Let me repeat that last statement: If soldiers on the battlefield are executing the lawful mandate prescribed by the Constitution — ie. its support and defense — then those at home exercising their constitutional rights are encouraging them, making their work purposeful. If, on the other hand, soldiers on the battlefield are operating outside the lawful mandate prescribed by the Constitution, then voices of dissent are their best chance of being extracted from unconstitutional hazard.
Lately, George W. Bush and his cabinet officials have done an astounding job of disinformation, convincing those informed by tradition and nationalism that their critics are “demoralizing American troops and putting them at risk.” In fact, most of the administration’s critics are simply insisting that it act circumspectly, according to constitutional mandate. Far from putting troops at risk, the administration’s critics want to insure they are not deployed haphazardly, nor being used as pawns in the quest of an American empire that is clearly outside both national and international law. Calling this dissent “un-American” is either badly misinformed, deliberately misleading, or both.

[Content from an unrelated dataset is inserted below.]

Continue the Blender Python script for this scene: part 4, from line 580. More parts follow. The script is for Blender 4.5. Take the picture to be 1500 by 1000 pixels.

A second response to criticism is the “why don’t you move to Iraq?” or less venomous “you should be glad you were born in America” sleight-of-hand. Certainly I am fortunate that the Constitution guarantees my right to free speech, but the guarantee comes with the responsibility to exercise it in defense of that freedom. So while I rank myself among the privileged, I am also among the obligated. By implication, the Constitution requires that I speak out against its abuses, whether the president, his cabinet or those informed by tradition and nationalism like it or not (and perhaps especially if they don’t like it).
My question in answer to their criticism is this: What are you gentlemen hiding? If your actions are constitutional, why worry about criticism? Why expand the ability of government to pry into the privacy of individual citizens while continually cloaking your own actions in secrecy? Why stifle dissent that, according to your estimation, has no teeth?